## [GIVEN INSTRUCTION]
Give only the number of lines in the data that include the string "high".

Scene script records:
○ ○ ○ ○

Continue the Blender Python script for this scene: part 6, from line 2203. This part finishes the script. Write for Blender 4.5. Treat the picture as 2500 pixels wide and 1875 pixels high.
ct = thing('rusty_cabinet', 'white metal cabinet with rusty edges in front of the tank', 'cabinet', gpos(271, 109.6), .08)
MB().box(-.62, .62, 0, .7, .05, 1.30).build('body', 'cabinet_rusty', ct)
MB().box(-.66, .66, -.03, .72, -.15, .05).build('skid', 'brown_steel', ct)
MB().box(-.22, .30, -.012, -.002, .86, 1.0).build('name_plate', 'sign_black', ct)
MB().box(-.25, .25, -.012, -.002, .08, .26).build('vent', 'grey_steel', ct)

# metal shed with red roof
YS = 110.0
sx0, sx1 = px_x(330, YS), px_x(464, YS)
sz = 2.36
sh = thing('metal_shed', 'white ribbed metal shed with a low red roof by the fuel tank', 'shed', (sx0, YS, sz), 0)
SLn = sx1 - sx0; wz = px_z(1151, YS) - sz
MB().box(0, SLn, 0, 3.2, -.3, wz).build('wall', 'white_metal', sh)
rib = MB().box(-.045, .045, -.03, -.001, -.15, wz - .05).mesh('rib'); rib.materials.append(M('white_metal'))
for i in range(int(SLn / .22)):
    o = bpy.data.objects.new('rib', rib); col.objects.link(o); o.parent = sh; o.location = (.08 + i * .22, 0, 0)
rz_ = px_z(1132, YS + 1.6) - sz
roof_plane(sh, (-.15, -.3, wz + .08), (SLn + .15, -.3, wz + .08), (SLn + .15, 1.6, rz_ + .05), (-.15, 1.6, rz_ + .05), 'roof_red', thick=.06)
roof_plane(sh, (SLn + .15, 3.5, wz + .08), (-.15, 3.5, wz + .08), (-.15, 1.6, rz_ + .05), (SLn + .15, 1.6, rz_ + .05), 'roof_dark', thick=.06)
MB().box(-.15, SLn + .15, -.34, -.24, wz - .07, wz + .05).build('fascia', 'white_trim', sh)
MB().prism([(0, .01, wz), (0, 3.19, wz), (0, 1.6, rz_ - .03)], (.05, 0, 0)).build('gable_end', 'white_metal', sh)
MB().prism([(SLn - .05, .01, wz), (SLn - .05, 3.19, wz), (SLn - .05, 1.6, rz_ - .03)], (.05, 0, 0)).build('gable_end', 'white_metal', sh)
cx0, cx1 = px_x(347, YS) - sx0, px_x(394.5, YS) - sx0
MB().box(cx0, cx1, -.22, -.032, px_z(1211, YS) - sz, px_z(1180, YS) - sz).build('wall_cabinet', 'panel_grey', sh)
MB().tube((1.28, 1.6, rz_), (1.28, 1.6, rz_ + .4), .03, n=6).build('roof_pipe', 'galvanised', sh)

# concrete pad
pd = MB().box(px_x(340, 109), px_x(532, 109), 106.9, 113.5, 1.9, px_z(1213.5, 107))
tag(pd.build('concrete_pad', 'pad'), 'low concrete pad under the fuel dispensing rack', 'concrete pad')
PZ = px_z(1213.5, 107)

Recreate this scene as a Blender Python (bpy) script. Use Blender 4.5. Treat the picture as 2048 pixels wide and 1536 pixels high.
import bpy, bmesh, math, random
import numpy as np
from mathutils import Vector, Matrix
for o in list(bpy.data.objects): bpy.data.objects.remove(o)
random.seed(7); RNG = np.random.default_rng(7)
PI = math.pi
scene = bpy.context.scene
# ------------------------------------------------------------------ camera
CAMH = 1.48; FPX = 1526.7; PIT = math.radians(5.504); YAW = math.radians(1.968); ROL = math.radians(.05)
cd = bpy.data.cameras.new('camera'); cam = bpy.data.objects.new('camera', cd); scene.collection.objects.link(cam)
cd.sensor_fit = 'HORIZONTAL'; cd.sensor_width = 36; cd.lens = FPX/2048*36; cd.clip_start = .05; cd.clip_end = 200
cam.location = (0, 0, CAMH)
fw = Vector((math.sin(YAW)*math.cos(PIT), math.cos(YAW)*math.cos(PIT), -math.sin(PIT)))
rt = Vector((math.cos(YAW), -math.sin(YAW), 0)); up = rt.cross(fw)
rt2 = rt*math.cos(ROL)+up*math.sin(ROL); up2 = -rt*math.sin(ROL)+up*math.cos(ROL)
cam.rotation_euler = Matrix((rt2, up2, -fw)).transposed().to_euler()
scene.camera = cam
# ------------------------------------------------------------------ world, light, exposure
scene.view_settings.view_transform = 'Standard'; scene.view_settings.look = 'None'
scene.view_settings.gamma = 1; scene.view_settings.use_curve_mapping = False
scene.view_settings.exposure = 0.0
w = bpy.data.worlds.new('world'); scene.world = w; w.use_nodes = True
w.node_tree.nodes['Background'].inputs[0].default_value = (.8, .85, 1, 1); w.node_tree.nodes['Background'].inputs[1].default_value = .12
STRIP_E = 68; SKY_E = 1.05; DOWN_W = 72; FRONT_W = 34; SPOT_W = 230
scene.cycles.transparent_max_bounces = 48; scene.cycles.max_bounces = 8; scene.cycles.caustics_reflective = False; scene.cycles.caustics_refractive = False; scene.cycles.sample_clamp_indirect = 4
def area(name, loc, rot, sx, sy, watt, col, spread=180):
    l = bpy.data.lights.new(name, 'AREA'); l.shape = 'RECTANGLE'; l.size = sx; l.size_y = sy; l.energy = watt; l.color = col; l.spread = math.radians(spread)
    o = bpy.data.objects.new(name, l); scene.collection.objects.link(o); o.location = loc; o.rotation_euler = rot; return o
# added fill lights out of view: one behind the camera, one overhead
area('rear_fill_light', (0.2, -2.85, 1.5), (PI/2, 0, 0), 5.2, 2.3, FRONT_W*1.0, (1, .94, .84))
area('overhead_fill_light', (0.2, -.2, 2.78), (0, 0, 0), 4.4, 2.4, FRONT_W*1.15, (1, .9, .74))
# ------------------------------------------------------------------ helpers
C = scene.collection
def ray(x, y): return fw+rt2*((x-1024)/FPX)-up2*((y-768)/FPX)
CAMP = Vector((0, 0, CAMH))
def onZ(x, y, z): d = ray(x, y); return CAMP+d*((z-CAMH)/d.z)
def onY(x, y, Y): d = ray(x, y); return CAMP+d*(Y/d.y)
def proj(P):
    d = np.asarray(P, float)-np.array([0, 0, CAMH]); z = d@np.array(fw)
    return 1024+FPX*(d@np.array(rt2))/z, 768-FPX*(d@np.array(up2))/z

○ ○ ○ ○

## [THE SOLUTION]
2